Home Uncategorized City may hike utility bills, property taxes for city raises

City may hike utility bills, property taxes for city raises

If the Minden City Council decides to consider it, Minden residents could see another hike in their utility bills.

In a budget workshop Wednesday, the council discussed adding a fee, which could range from $ 5 to $11, to utility customers’ bills to generate revenue to give raises to employees across the board. The fee addition is one of several options discussed. Minden Mayor Tommy Davis said expenses continue to go up while revenue remains stagnant. In order to give employees a $300 per month raise, the city would have to generate another $700,000 in revenue to cover the raise and the increase in benefits that goes along with that.

“In order to give a raise of $500 a month, it would cost the city $1 million,” he said. “If we give a raise of $800 a month, it cost $1.7 million. Those two options aren’t on the table, because they’re just not doable.”

Councilman Mike Toland, District D, said the city will have to take into account inflation and rising expenses in the future.

“Whatever we do, we have to have a continuing increase every year,” he said. “Some of our employees don’t make enough money – some are below poverty level – and
the only way to give them raises is to increase a fee. Sometimes doing the right thing isn’t the popular thing, and we have to run the city.”

Sgt. Ryan Barnette, with the Minden Police Department, said he understands that all departments need a raise, but the police department is in immediate need because they are having trouble keeping a patrol shift full. He said if a fee increase is what it takes, then he’s willing to pay it.

“We’re running into an issue where we have relatively new officers who have been here less than five years who are actually field training our really new officers,” Barnette said. “That’s a bad situation to be in. We want plus-five year people being the training officers for our new hires. When you have relatively new people training brand new people, you run the risk for mistakes being made, safety risks and you don’t have good community relations.”

Instead of offering a flat-rate raise across the board, Toland said look at each department and figure out what a fair raise would be, asking each department head to look at their staff and figure out a reasonable raise.

Councilwoman Fayrine Kennon-Gilbert, District C said she would not be in favor of a fee increase without public input from citizens and explaining what it is and why they need it. Vincen Bradford, District B, agreed, saying he’d like to see public input as well.

Wayne Edwards said he would be against increasing any fees until something is done about the SWEPCO contract.

“We need to speed up on SWEPCO before we talk about putting a fee on the utility bills,” he said. “Now we’re at a point where we have to raise fees.”
Davis, without going into much detail on SWEPCO, said the case is “going slowly” right now.

City Clerk Michael Fluhr said it could be another two years before a resolution is reached with SWEPCO, and Barnette said they can’t wait that long.
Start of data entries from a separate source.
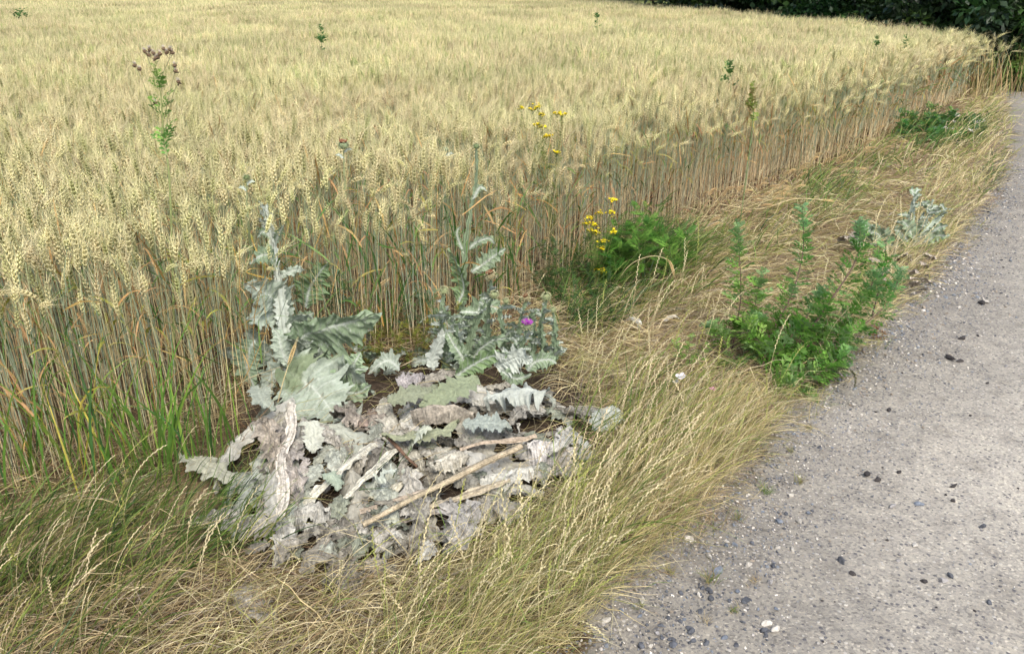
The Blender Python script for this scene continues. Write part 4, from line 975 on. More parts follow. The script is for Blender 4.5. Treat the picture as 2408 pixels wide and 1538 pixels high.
for i, (x0, y0, x1, y1) in enumerate(LONG):
    drop_leaf(x0, y0, x1, y1, R.uniform(20, 34), [DEAD3, DEAD1, lin(178, 184, 166), lin(172, 167, 148)][i % 4] * R.uniform(.88, 1.04), 'long limp pale leaf radiating from a thistle crown over the withered heap', R.uniform(.05, .09), R.uniform(.02, .05), R.choice([.3, .5, .7]), curl=R.uniform(0, .6), U=120)['group'] = 'long limp leaves radiating over the heap'
ST = [([(683, 945), (678, 1010), (664, 1080), (668, 1150), (652, 1216)], .0115, A([.16, .13, .12, .1, .07]), .009, lin(198, 192, 178), 'pale dead thistle stalk lying toward the camera below the great green leaf'),
      ([(880, 1032), (806, 1092), (712, 1184)], .0095, A([.1, .11, .06]), .012, lin(200, 198, 180), 'left one of the two slanting whitish stalks with ragged wings'),
      ([(930, 1044), (856, 1118), (770, 1198)], .0065, A([.1, .1, .06]), .008, lin(196, 194, 176), 'thinner slanting whitish stalk lying right of its thicker neighbour'),
      ([(1225, 1040), (1100, 1098), (980, 1160), (857, 1219)], .0105, A([.14, .15, .13, .1]), .002, lin(172, 160, 134), 'long straw coloured bare stalk lying across the litter'),
      ([(1232, 1108), (1100, 1150), (1000, 1185), (918, 1203)], .009, A([.1, .09, .08, .06]), .008, lin(170, 160, 138), 'grey brown stalk lying just below the long straw coloured one'),
      ([(985, 1092), (940, 1130), (895, 1176)], .008, A([.1, .08, .05]), .01, lin(190, 186, 166), 'short pale stalk stub in the centre between the long stalks'),
      ([(905, 1010), (960, 1060), (985, 1085)], .006, A([.12, .1, .08]), .003, lin(120, 98, 80), 'short dark brown twig crossing above the stalk stub'),
      ([(1180, 1060), (1060, 1120), (940, 1165), (830, 1200)], .008, A([.08, .09, .08, .06]), .006, lin(168, 156, 138), 'weathered stalk half hidden behind the long straw coloured one'),
      ([(1120, 1168), (1020, 1196), (930, 1222), (850, 1262)], .009, A([.08, .08, .06, .05]), .008, lin(160, 152, 140), 'grey stalk lowest of the bundle near the crumpled leaves'),
      ([(1260, 1020), (1150, 1030), (1080, 1050)], .007, A([.12, .12, .1]), .006, lin(178, 164, 142), 'short stalk above the right end of the long straw coloured one')]
for pts, r, zz, wg, col, lab in ST:
    m = MB(); pth = A([G(a, b, z) for (a, b), z in zip(pts, zz)]); pth[:, 2] -= .015
    n = 60; C_ = cr(pth, n); C_ = C_ + (vnoise(C_, 9, 3)[:, None] - .5) * A([.02, .012, .01]) + (vnoise(C_, 9, 5)[:, None] - .5) * A([.0, .02, .01]); s = np.linspace(0, 1, n)
    # grooved stalk: a 14-sided tube with ribs
    T = np.gradient(C_, axis=0); T /= np.linalg.norm(T, axis=1, keepdims=True); U_ = np.cross(T, [0, 0, 1.]); U_ /= np.linalg.norm(U_, axis=1, keepdims=True); V_ = np.cross(U_, T)
    K = 18; an = np.linspace(0, 2 * math.pi, K, False); rib = np.where(np.arange(K) % 2, .9, 1.04) * rt.uniform(.88, 1.1, K)
    rad = r * (1.1 - .3 * s)[:, None] * rib[None] * (.9 + .25 * vnoise(C_ + 9, 20))[:, None]
    X_ = C_[:, None] + U_[:, None] * (rad * np.cos(an))[..., None] + V_[:, None] * (rad * .8 * np.sin(an))[..., None]
    idx = np.arange(n * K).reshape(n, K); f = np.concatenate([np.stack([idx[:-1, j], idx[:-1, (j + 1) % K], idx[1:, (j + 1) % K], idx[1:, j]], -1) for j in range(K)])
    cc = col[None, None] * np.where(np.arange(K) % 2, .72, 1.05)[None, :, None] * (.7 + .6 * vnoise(X_ * A([1, 1, 1]), 55)[..., None])
    m.add(X_, f, cc); m.add(X_[0], [list(range(K))], col * 1.05); m.add(X_[-1], [list(range(K))[::-1]], col * 1.05)
    t = m.build('fallen_stalk', M_DEAD); tag(t, lab, 'stalk')
    if wg > .004:
        w = MB(); 
        for j in range(2):
            wing = wg * 1.5 * (.3 + .9 * vnoise(C_ + j * 7, 26)); D = U_ * (1 if j else -1) + V_ * .15
            b = C_ + D * (r * .7 + wing)[:, None] + A([0, 0, 1.]) * ((vnoise(C_ + j, 40) - .6) * wg * 2)[:, None]; a = C_ + D * r * .6
            X_ = np.stack([a, (a + b) / 2 + A([0, 0, .3]) * wg * .3, b], 1); idx = np.arange(n * 3).reshape(n, 3)
            w.add(X_, np.stack([idx[:-1, :-1], idx[1:, :-1], idx[1:, 1:], idx[:-1, 1:]], -1).reshape(-1, 4), col * .95)
        w.build('wing', M_DEAD, t)
#@@PART3

# ------------------------------------------------------------------ leafy weeds
def pinnate(rr, pairs=5, lobe=.45, wid=.22, fwd=.6, teeth=True):
    """divided leaf of unit length along +x, its upper side +z"""
    V_, F_ = [], []
    def lobe_(b, d, L_, w):
        i = len(V_); d = d / np.linalg.norm(d); s = np.cross([0, 0, 1.], d)
        V_.extend([b, b + d * L_ * .5 + s * w * .5 + [0, 0, .02], b + d * L_ - A([0, 0, .1 * L_]), b + d * L_ * .5 - s * w * .5 + [0, 0, .02]]); F_.append([i, i + 1, i + 2, i + 3])
        if teeth:
            for sg in (1, -1):
                i = len(V_); b2 = b + d * L_ * .42; dd = d * .8 + s * sg * .75
                V_.extend([b2, b2 + dd * L_ * .3 + s * sg * w * .1, b2 + dd * L_ * .55, b2 + dd * L_ * .25 - s * sg * w * .2]); F_.append([i, i + 1, i + 2, i + 3])
    for k in range(pairs):
        u = .18 + .66 * k / max(1, pairs - 1) if pairs > 1 else .5
        for sg in (1, -1):
            a = fwd + rr.normal(0, .08); L_ = lobe * math.sin(math.pi * (.25 + .6 * u)) * rr.uniform(.85, 1.1)
            lobe_(A([u, 0, -.15 * u * u]), A([math.cos(a), sg * math.sin(a), rr.normal(.05, .1)]), L_, wid)
    lobe_(A([.8, 0, -.1]), A([1, 0, -.2]), .32, wid)
    i = len(V_); V_.extend([A([0, -.012, 0]), A([.9, -.008, -.13]), A([.9, .008, -.13]), A([0, .012, 0])]); F_.append([i, i + 1, i + 2, i + 3])
    return A(V_, float), A(F_)
def place(mb, protos, pos, d, up, sc, col):
    d = d / (np.linalg.norm(d, axis=1, keepdims=True) + 1e-9); y = np.cross(up, d); y /= np.linalg.norm(y, axis=1, keepdims=True) + 1e-9; z = np.cross(d, y)
    which = R.integers(0, len(protos), len(pos))
    for j, (V_, F_) in enumerate(protos):
        k = which == j
        if not k.any(): continue
        M = np.stack([d[k], y[k], z[k]], 1) * np.asarray(sc)[k][:, None, None]
        X_ = np.einsum('vi,nij->nvj', V_, M) + pos[k][:, None]
        n = X_.shape[0]; f = (F_[None] + (np.arange(n) * len(V_))[:, None, None]).reshape(-1, F_.shape[1])
        mb.add(X_.reshape(-1, 3), f, np.repeat(col[k][:, None], len(V_), 1).reshape(-1, 3))
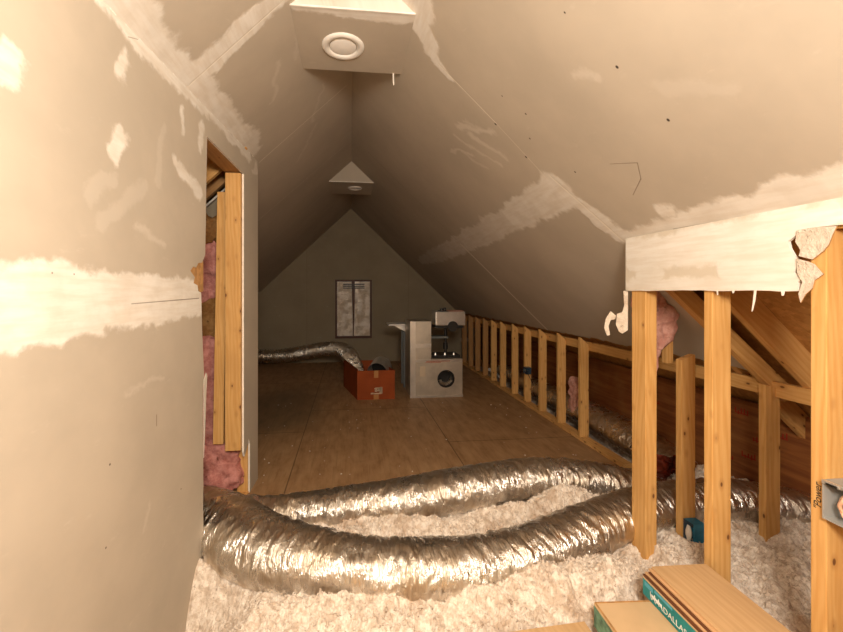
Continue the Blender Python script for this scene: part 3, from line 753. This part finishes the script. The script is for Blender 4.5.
# ivory plate at the gable's right
bm = bmesh.new(); lohi(bm, (2.40, YG - .008, .395), (2.60, YG, .475), 0, .003)
tag(link('wall_plate_cover', bm, M['plate']), 'small pale rectangular cover plate low on the right of the gable wall', 'cover plate')

# ------------------------------------------------------------------ cardboard box
cb = empty('cardboard_box', (.36, 5.315, 0), 'open orange-brown cardboard box with white print holding the foil hose end', 'box')
def wallbox(bm, x0, x1, y0, y1, h, t=.006, sh=0.):
    pass
bw, bd, bh = .26, .80, .40
bm = bmesh.new()
skew = -.20
def sk(bm):
    for v in bm.verts: v.co.x += skew * max(0, v.co.y) / bd
lohi(bm, (-bw, 0, 0), (bw, .008, bh)); lohi(bm, (-bw, bd - .008, 0), (bw, bd, bh)); lohi(bm, (-bw, .008, 0), (-bw + .008, bd - .008, bh)); lohi(bm, (bw - .008, .008, 0), (bw, bd - .008, bh)); lohi(bm, (-bw + .008, .008, 0), (bw - .008, bd - .008, .008))
sk(bm); link('carton', bm, M['card'], cb)
bm = bmesh.new(); bx(bm, (-bw + .016, bd * .5, bh + .0), (.006, bd * .96, .05), Matrix.Rotation(radians(-20), 3, 'Y')); sk(bm); link('flap', bm, M['card'], cb)
bm = bmesh.new(); lohi(bm, (-.03, -.002, bh - .10), (.03, -.0005, bh)); link('tape', bm, M['tape'], cb)
bm = bmesh.new(); lohi(bm, (-.035, -.002, 0), (.035, -.0005, .07)); link('tape', bm, M['tape'], cb)
bm = bmesh.new(); rr = random.Random(2)
for k in range(16):
    x_ = rr.uniform(-.07, .05); z_ = rr.uniform(.08, .15)
    lohi(bm, (x_, -.003, z_), (x_ + rr.uniform(.015, .04), -.0008, z_ + rr.uniform(.008, .02)))
lohi(bm, (-.075, -.003, .075), (.075, -.0008, .09)); lohi(bm, (.06, -.003, .08), (.085, -.0008, .17)); lohi(bm, (-.01, -.003, .15), (.08, -.0008, .165))
link('white_print', bm, M['paperlabel'], cb)
# round metal collar in the box
def ring_mesh(R, r_in, depth, seg=40):
    bm = bmesh.new(); o = []
    for (r, y) in ((R, 0), (R, depth), (r_in, depth), (r_in, 0)):
        o.append([bm.verts.new((r * cos(2 * pi * q / seg), y, r * sin(2 * pi * q / seg))) for q in range(seg)])
    for a in range(4):
        for q in range(seg): bm.faces.new((o[a][q], o[(a + 1) % 4][q], o[(a + 1) % 4][(q + 1) % seg], o[a][(q + 1) % seg]))
    return bm
co = link('duct_collar', ring_mesh(.15, .142, .25), M['galv_bright'], None, (.39, 5.5, .33), smooth=False)
co.rotation_euler = (radians(12), 0, radians(-20)); tag(co, 'round sheet metal collar standing up out of the cardboard box', 'duct collar')
bm = bmesh.new(); cyl(bm, (0, .2, 0), (0, .21, 0), .14, seg=32); link('damper_disc', bm, M['black'], co)

# ------------------------------------------------------------------ sheet metal plenum
pl = empty('sheet_metal_plenum', (1.215, 5.33, 0), 'galvanised L-shaped sheet metal duct box with a round hole standing on the floor', 'duct box')
bm = bmesh.new()
o_ = [(-.375, 0), (.375, 0), (.375, .54), (-.075, .54), (-.075, 1.075), (-.375, 1.075)]
a = [bm.verts.new((x, 0, z)) for x, z in o_]; c = [bm.verts.new((x, .5, z)) for x, z in o_]
bm.faces.new(a); bm.faces.new(c[::-1])
for k in range(6): bm.faces.new((a[k], c[k], c[(k + 1) % 6], a[(k + 1) % 6]))
bmesh.ops.recalc_face_normals(bm, faces=bm.faces)
bmesh.ops.bevel(bm, geom=[e for e in bm.edges], offset=.004, segments=1, affect='EDGES')
body = link('plenum_body', bm, M['galv'], pl)
bm = bmesh.new(); cyl(bm, (.135, -.05, .26), (.135, .3, .26), .118, seg=48)
cut = link('cutter', bm, M['galv'])
cut.location = (1.215, 5.33, 0)
md = body.modifiers.new('b', 'BOOLEAN'); md.object = cut; md.operation = 'DIFFERENCE'; md.solver = 'EXACT'
dg = bpy.context.evaluated_depsgraph_get(); me = bpy.data.meshes.new_from_object(body.evaluated_get(dg)); body.modifiers.clear(); body.data = me
bpy.data.objects.remove(cut)
bm = ring_mesh(.124, .110, .06); o = link('hole_collar', bm, M['black'], pl, (.135, -.006, .26))
bm = bmesh.new(); cyl(bm, (0, 0, 0), (0, .01, 0), .109, seg=40); link('hole_back', bm, M['black'], o, (0, .2, 0))
bm = bmesh.new()
for k in range(9):
    an = radians(200 + k * 17); p = Vector((.085 * cos(an), .03 + .004 * k, .085 * sin(an) * .9))
    bx(bm, p, (.012, .05, .035), Matrix.Rotation(-an + pi / 2, 3, 'Y'))
link('foil_liner', bm, M['foil_thin'], o)
bm = bmesh.new(); lohi(bm, (-.378, -.008, .002), (-.30, -.001, 1.073), 0, .001); lohi(bm, (-.30, -.005, .50), (.37, -.001, .535), 0, .001); lohi(bm, (-.38, -.006, .0), (.38, -.001, .03), 0, .001); link('folded_seam', bm, M['galv_bright'], pl)
bm = bmesh.new(); lohi(bm, (-.24, -.004, .30), (-.16, -.0005, .44)); link('paper_tag', bm, M['plate'], pl)
bm = bmesh.new(); bx(bm, (.02, -.004, .512), (.34, .004, .012)); bx(bm, (-.05, -.004, .495), (.22, .004, .01)); link('red_marking', bm, plain('faded_red', (.45, .16, .1), .6), pl)
bm = bmesh.new(); lohi(bm, (-.30, -.006, .70), (-.08, -.001, .76)); link('band', bm, M['galv_bright'], pl)

# bench machine standing on the plenum
bmch = empty('bench_drill', (1.345, 5.58, .5405), 'bench machine with a silver head on a thin column standing on the sheet metal box', 'machine')
bm = bmesh.new(); lohi(bm, (-.22, -.16, 0), (.24, .16, .035), 0, .008); link('base', bm, M['black'], bmch)
for x_ in (-.12, .02, .15):
    bm = bmesh.new(); cyl(bm, (x_, -.12, .035), (x_, -.12, .065), .02, .012, 16); link('knob', bm, M['galv_bright'], bmch)
bm = bmesh.new(); cyl(bm, (.06, 0, .035), (.06, 0, .47), .02, seg=20); cyl(bm, (.06, 0, .1), (.06, 0, .2), .035, seg=20); link('column', bm, M['black'], bmch)
bm = bmesh.new(); lohi(bm, (-.20, -.10, .27), (.08, .10, .30), 0, .005); link('table', bm, M['greyleg'], bmch)
bm = bmesh.new(); lohi(bm, (-.12, -.14, .46), (.32, .14, .66), 0, .012)
link('head', bm, M['galv_bright'], bmch)
bm = bmesh.new(); cyl(bm, (.13, -.155, .45), (.13, -.12, .45), .075, seg=28); lohi(bm, (-.12, -.13, .42), (.30, .13, .455), 0, .005); link('motor_pulley', bm, M['black'], bmch)
bm = bmesh.new(); cyl(bm, (-.0, 0, .66), (-.0, 0, .70), .03, seg=16); lohi(bm, (-.05, -.02, .66), (.07, .02, .675)); cyl(bm, (.05, 0, .66), (.05, 0, .715), .018, seg=16); link('knob', bm, M['black'], bmch)
bm = bmesh.new(); lohi(bm, (.09, -.10, .66), (.30, .06, .675), 0, .003); link('cover_strip', bm, plain('dull_red', (.4, .2, .15), .5), bmch)
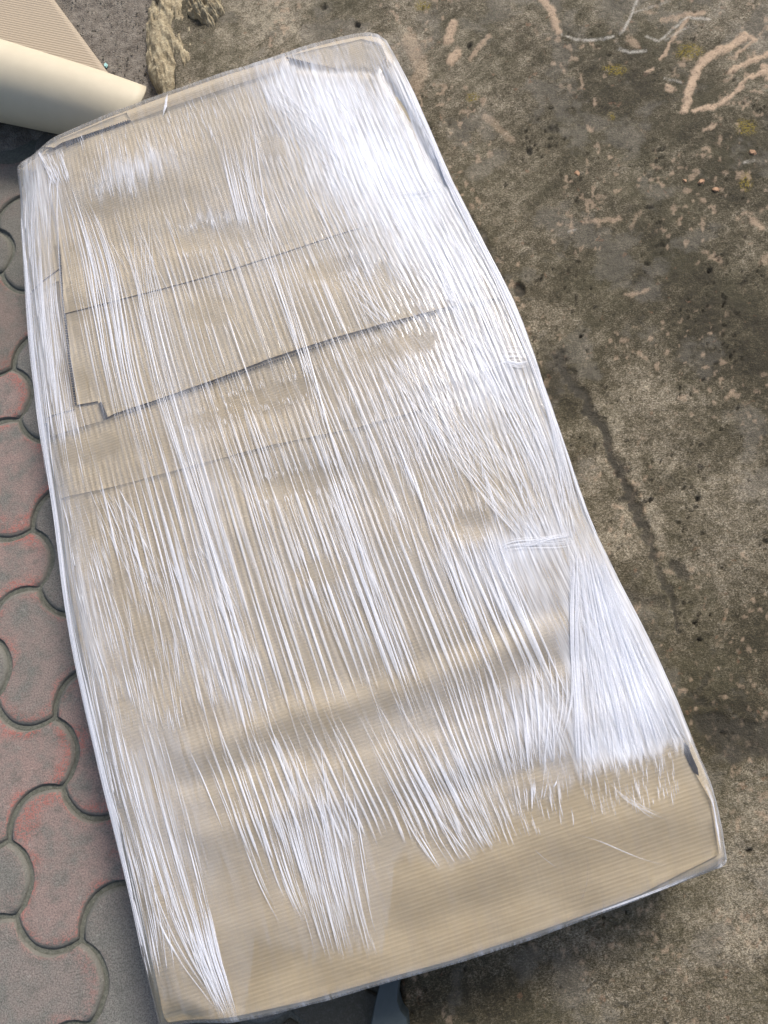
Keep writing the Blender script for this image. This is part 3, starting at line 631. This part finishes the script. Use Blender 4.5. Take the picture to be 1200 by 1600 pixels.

Other options discussed were proposing another ad valorem tax, but that was quickly shot down when council members said they were not in favor of adding another tax to the people. They also discussed cutting health benefits by changing their insurance leaving employees with a higher deductible and higher copay.

Eric Lee, the city’s distribution and collection supervisor, said pay and benefits have been an issue that’s been building for years.

“We have an issue that’s been developing over the last several years that has now become almost insolvable,” he said. “If you cut benefits, you kick employees in the teeth, whether you mean to or not.”